4) Our culture makes us powerful
“Tell me there is at least one culture who has a worse attitude towards death than us,” pleaded The Interview Show host Mark Bazer. Mortician Caitlin Doughty didn’t sugarcoat the truth: “Oh no, we’re the worst.” The good news: we have the power to destigmatize death and change the for-profit funeral industry into an “introvert’s dream,” where loved ones can grieve in whichever way they choose.
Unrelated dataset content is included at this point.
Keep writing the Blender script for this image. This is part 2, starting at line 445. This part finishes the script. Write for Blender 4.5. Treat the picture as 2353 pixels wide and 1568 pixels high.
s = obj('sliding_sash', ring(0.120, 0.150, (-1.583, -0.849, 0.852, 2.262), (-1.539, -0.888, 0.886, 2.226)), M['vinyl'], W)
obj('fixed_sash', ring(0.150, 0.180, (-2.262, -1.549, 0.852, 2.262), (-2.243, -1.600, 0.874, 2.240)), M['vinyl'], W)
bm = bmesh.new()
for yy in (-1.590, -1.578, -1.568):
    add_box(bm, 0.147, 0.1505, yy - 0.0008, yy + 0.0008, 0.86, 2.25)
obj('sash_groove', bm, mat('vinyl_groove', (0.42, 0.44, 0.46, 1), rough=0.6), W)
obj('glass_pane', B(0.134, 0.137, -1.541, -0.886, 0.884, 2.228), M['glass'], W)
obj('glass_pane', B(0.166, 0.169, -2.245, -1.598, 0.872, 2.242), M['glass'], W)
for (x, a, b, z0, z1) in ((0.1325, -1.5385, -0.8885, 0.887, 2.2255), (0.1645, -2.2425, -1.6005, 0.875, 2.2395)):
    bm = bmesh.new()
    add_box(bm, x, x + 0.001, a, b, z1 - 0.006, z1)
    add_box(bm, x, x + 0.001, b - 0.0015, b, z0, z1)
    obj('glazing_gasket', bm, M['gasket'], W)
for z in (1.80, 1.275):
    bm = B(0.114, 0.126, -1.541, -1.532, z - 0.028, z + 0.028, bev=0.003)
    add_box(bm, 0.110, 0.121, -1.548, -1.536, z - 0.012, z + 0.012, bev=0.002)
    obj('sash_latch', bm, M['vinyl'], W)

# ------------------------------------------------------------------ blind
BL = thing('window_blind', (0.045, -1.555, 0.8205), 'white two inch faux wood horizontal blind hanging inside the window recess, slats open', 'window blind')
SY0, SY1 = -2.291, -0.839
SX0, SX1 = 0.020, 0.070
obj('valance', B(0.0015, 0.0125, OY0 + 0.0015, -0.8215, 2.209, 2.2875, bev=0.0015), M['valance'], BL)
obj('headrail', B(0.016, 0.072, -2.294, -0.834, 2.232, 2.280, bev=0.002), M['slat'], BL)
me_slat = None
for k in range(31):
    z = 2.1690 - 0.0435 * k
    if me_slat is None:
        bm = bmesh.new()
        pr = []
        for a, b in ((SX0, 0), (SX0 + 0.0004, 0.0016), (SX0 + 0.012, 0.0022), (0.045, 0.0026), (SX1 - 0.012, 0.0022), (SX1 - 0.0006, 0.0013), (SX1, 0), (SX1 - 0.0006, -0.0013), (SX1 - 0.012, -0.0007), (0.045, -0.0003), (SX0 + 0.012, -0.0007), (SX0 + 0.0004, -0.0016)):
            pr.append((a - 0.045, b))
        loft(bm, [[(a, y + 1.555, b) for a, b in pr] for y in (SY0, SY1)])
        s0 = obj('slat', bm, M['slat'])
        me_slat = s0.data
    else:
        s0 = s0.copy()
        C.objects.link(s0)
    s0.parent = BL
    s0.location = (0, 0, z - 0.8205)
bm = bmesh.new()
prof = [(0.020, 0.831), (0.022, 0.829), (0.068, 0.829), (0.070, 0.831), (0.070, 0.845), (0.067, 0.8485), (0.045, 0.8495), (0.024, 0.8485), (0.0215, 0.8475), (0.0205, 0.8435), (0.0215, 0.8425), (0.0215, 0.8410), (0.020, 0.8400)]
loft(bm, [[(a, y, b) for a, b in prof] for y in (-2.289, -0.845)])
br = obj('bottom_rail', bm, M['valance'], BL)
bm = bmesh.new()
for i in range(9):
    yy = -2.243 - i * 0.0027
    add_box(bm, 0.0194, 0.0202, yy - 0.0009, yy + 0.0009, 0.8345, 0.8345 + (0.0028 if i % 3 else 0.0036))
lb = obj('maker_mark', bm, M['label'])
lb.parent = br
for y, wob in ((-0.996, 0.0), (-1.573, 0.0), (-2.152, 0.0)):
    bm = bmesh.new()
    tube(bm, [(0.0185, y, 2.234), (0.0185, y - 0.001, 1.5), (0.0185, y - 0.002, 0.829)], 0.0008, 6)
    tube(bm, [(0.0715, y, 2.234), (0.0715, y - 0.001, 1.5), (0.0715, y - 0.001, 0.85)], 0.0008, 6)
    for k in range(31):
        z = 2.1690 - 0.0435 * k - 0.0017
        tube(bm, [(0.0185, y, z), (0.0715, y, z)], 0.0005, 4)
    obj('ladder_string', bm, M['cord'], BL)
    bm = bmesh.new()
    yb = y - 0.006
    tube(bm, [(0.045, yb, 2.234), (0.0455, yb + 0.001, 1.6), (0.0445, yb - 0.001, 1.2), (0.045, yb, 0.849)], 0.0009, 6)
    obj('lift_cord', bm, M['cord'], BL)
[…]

We’ve never had so much accidental power as consumers than we do right now. - Jonathan Safran Foer
Author Jonathan Safran Foer reminded us most restaurants in America now offer vegetarian options, not because legislation requires them to, but because of consumer demand. We don’t have to completely stop eating meat, Foer explained, but we do need to eat drastically less meat. His plan to save the planet? No animal products before dinner, limiting car usage, and volunteering for climate causes.
In a conversation about food and her new cookbook Nothing Fancy, food writer Alison Roman wants to prove to writer Sam Irby that “cookbook people” don't only eat fancy French cuisine: “I have always preferred hotdogs to hamburgers,” Roman confessed to Chicago, “I’m glad to be in a city that recognizes that feeling.” Strong opinions also include that hotdogs are not sandwiches, because the “bun goes all the way around...I hope someone wrote that down because that’s the smartest think I’ll ever say.” Shoutout to the CHF staff member who did write it down, thus making Alison’s dreams come true (and this recap possible).